↓↓↓
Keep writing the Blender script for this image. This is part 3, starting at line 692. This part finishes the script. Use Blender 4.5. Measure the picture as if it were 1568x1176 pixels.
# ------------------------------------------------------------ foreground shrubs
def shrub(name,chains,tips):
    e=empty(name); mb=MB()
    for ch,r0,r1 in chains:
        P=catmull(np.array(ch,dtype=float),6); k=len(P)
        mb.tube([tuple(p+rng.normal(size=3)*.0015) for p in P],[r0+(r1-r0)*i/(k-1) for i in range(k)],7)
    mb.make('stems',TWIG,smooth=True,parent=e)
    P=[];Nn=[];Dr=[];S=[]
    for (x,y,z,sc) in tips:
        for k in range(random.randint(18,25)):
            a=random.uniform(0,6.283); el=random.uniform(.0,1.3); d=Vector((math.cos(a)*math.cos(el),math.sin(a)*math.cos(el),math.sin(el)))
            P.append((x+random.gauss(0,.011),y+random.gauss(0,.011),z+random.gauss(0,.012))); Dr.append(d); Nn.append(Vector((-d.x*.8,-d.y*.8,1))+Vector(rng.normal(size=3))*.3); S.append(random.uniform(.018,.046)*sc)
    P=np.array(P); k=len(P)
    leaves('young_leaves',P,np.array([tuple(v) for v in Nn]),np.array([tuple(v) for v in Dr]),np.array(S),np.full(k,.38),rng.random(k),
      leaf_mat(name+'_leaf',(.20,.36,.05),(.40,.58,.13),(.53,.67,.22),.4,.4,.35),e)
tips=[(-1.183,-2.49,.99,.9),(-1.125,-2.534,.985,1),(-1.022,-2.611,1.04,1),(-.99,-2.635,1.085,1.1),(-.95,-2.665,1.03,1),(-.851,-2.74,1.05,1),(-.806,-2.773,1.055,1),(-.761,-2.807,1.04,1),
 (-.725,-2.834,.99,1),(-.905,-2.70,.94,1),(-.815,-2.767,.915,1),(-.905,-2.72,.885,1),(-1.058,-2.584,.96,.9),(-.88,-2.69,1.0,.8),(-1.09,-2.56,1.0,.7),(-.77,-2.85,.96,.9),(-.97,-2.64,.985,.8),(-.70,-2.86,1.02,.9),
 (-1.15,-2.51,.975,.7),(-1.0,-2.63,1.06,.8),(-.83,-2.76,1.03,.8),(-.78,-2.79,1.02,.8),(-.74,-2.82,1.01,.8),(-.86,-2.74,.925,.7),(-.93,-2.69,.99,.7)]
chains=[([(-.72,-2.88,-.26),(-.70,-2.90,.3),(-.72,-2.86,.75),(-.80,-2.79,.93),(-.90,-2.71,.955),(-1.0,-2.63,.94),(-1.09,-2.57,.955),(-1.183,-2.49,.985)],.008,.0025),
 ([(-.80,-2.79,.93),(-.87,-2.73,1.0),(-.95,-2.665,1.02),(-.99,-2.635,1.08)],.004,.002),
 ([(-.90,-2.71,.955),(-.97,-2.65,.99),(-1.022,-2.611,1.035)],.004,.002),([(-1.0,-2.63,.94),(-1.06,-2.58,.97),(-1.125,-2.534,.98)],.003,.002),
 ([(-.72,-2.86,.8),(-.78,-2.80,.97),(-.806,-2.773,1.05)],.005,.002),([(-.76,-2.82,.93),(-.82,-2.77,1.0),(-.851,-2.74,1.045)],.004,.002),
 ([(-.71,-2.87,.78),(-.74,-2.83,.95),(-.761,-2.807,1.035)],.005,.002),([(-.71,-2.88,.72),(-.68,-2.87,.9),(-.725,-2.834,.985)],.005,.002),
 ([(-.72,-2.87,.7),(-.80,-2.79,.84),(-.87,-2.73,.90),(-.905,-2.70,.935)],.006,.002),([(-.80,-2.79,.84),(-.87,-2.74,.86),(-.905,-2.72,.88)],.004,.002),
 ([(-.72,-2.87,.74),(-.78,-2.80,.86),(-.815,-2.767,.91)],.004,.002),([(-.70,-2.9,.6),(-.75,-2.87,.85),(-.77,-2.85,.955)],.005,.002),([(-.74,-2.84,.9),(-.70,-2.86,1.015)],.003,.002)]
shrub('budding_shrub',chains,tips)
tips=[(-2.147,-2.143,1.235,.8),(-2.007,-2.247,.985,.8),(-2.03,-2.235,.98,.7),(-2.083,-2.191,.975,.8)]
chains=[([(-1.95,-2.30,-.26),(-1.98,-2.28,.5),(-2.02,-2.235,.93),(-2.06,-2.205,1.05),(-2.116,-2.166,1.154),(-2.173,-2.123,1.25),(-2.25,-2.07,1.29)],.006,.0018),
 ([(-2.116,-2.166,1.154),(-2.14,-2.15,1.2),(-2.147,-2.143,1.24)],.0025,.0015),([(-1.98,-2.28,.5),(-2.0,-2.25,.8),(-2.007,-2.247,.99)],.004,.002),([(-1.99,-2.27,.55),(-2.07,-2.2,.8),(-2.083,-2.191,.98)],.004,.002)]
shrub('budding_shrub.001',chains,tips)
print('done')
↑↑↑
**What you have to do:** Restate the data above word for word, please.

**Answer to the problem:**
Keep writing the Blender script for this image. This is part 3, starting at line 692. This part finishes the script. Use Blender 4.5. Measure the picture as if it were 1568x1176 pixels.
# ------------------------------------------------------------ foreground shrubs
def shrub(name,chains,tips):
    e=empty(name); mb=MB()
    for ch,r0,r1 in chains:
        P=catmull(np.array(ch,dtype=float),6); k=len(P)
        mb.tube([tuple(p+rng.normal(size=3)*.0015) for p in P],[r0+(r1-r0)*i/(k-1) for i in range(k)],7)
    mb.make('stems',TWIG,smooth=True,parent=e)
    P=[];Nn=[];Dr=[];S=[]
    for (x,y,z,sc) in tips:
        for k in range(random.randint(18,25)):
            a=random.uniform(0,6.283); el=random.uniform(.0,1.3); d=Vector((math.cos(a)*math.cos(el),math.sin(a)*math.cos(el),math.sin(el)))
            P.append((x+random.gauss(0,.011),y+random.gauss(0,.011),z+random.gauss(0,.012))); Dr.append(d); Nn.append(Vector((-d.x*.8,-d.y*.8,1))+Vector(rng.normal(size=3))*.3); S.append(random.uniform(.018,.046)*sc)
    P=np.array(P); k=len(P)
    leaves('young_leaves',P,np.array([tuple(v) for v in Nn]),np.array([tuple(v) for v in Dr]),np.array(S),np.full(k,.38),rng.random(k),
      leaf_mat(name+'_leaf',(.20,.36,.05),(.40,.58,.13),(.53,.67,.22),.4,.4,.35),e)
tips=[(-1.183,-2.49,.99,.9),(-1.125,-2.534,.985,1),(-1.022,-2.611,1.04,1),(-.99,-2.635,1.085,1.1),(-.95,-2.665,1.03,1),(-.851,-2.74,1.05,1),(-.806,-2.773,1.055,1),(-.761,-2.807,1.04,1),
 (-.725,-2.834,.99,1),(-.905,-2.70,.94,1),(-.815,-2.767,.915,1),(-.905,-2.72,.885,1),(-1.058,-2.584,.96,.9),(-.88,-2.69,1.0,.8),(-1.09,-2.56,1.0,.7),(-.77,-2.85,.96,.9),(-.97,-2.64,.985,.8),(-.70,-2.86,1.02,.9),
 (-1.15,-2.51,.975,.7),(-1.0,-2.63,1.06,.8),(-.83,-2.76,1.03,.8),(-.78,-2.79,1.02,.8),(-.74,-2.82,1.01,.8),(-.86,-2.74,.925,.7),(-.93,-2.69,.99,.7)]
chains=[([(-.72,-2.88,-.26),(-.70,-2.90,.3),(-.72,-2.86,.75),(-.80,-2.79,.93),(-.90,-2.71,.955),(-1.0,-2.63,.94),(-1.09,-2.57,.955),(-1.183,-2.49,.985)],.008,.0025),
 ([(-.80,-2.79,.93),(-.87,-2.73,1.0),(-.95,-2.665,1.02),(-.99,-2.635,1.08)],.004,.002),
 ([(-.90,-2.71,.955),(-.97,-2.65,.99),(-1.022,-2.611,1.035)],.004,.002),([(-1.0,-2.63,.94),(-1.06,-2.58,.97),(-1.125,-2.534,.98)],.003,.002),
 ([(-.72,-2.86,.8),(-.78,-2.80,.97),(-.806,-2.773,1.05)],.005,.002),([(-.76,-2.82,.93),(-.82,-2.77,1.0),(-.851,-2.74,1.045)],.004,.002),
 ([(-.71,-2.87,.78),(-.74,-2.83,.95),(-.761,-2.807,1.035)],.005,.002),([(-.71,-2.88,.72),(-.68,-2.87,.9),(-.725,-2.834,.985)],.005,.002),
 ([(-.72,-2.87,.7),(-.80,-2.79,.84),(-.87,-2.73,.90),(-.905,-2.70,.935)],.006,.002),([(-.80,-2.79,.84),(-.87,-2.74,.86),(-.905,-2.72,.88)],.004,.002),
 ([(-.72,-2.87,.74),(-.78,-2.80,.86),(-.815,-2.767,.91)],.004,.002),([(-.70,-2.9,.6),(-.75,-2.87,.85),(-.77,-2.85,.955)],.005,.002),([(-.74,-2.84,.9),(-.70,-2.86,1.015)],.003,.002)]
shrub('budding_shrub',chains,tips)
tips=[(-2.147,-2.143,1.235,.8),(-2.007,-2.247,.985,.8),(-2.03,-2.235,.98,.7),(-2.083,-2.191,.975,.8)]
chains=[([(-1.95,-2.30,-.26),(-1.98,-2.28,.5),(-2.02,-2.235,.93),(-2.06,-2.205,1.05),(-2.116,-2.166,1.154),(-2.173,-2.123,1.25),(-2.25,-2.07,1.29)],.006,.0018),
 ([(-2.116,-2.166,1.154),(-2.14,-2.15,1.2),(-2.147,-2.143,1.24)],.0025,.0015),([(-1.98,-2.28,.5),(-2.0,-2.25,.8),(-2.007,-2.247,.99)],.004,.002),([(-1.99,-2.27,.55),(-2.07,-2.2,.8),(-2.083,-2.191,.98)],.004,.002)]
shrub('budding_shrub.001',chains,tips)
print('done')